Friday, July 08, 2005

Moving

I'm packing up the house and feeling those Proustian emotions-- pleasure-edged sadness, and brief interruptive transmissions of hobbling anxiety, which the displacement of belongings always seems to liberate. I belong to them as much or more than they belong to me: as if the stable arrangement of baby-ravaged IKEA furniture, books and CDs, the sprawl of toys, the foodstuffs crammed in cabinets, all served to ballast and modulate and temper some kind of primary vertigo, anomie, that cast-away I was at zero seconds old. It's exciting in a way; terrifying as it is, there's an abundance in the spinning compass. I've always hoped that word was related to compassion.

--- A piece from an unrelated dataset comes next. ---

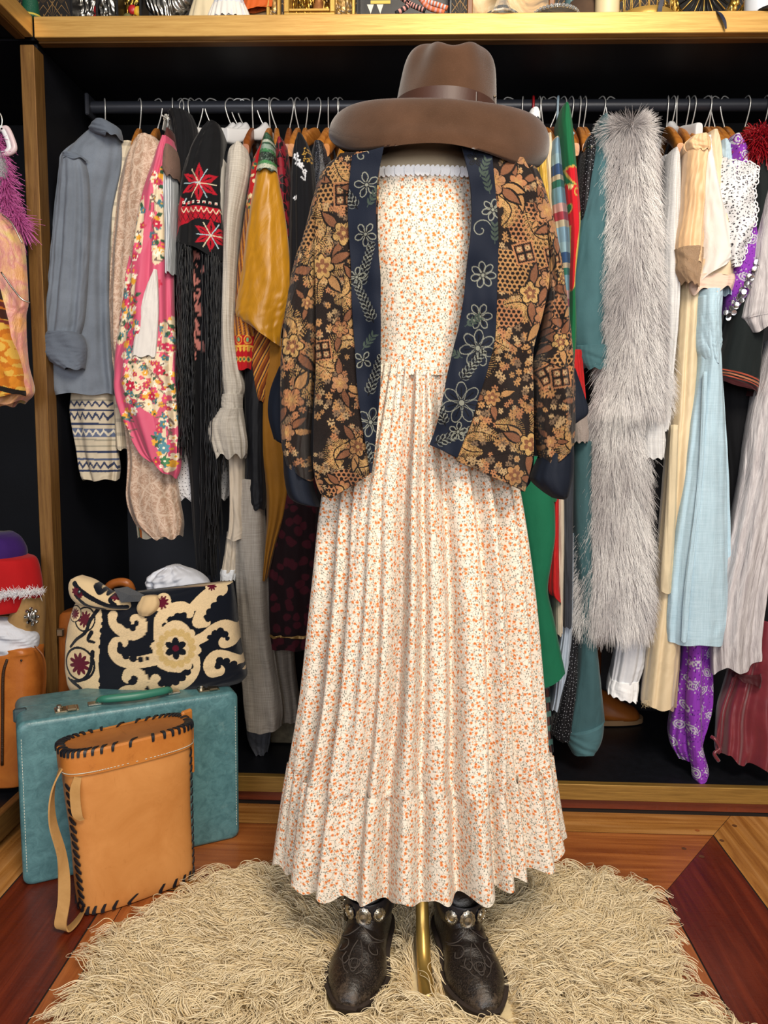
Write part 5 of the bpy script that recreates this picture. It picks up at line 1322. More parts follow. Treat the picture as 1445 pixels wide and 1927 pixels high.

So these things, these products, this greaty bounty, so much trash and ridiculous excess the divestment of which feels like any number of unnameable bodily functions, have been doing the job of narrating my life here in Ithaca for years now. Not ten years to return but seven to leave. They've done a good job, these things, told a good and compelling story, one of loss and delusion, love and more love, propinquity and friendship and meaningful work. But there could have been so many other stories. I see that now. I see that I'm basically a machine for moving, and there's a cruelty in that I'm not sure I can brook.

1 comment:

Craig Morgan Teicher said...

Hi Jasper,

B. just moved in to my place, so I've felt the moving feelings on the sort of recieving side. Though I had to move my stuff around too--It's a kind of awful self-review. Ugh. Anyway, I've found your blog and will be linking it to mine in a moment. Would you do the same? We've got the same template.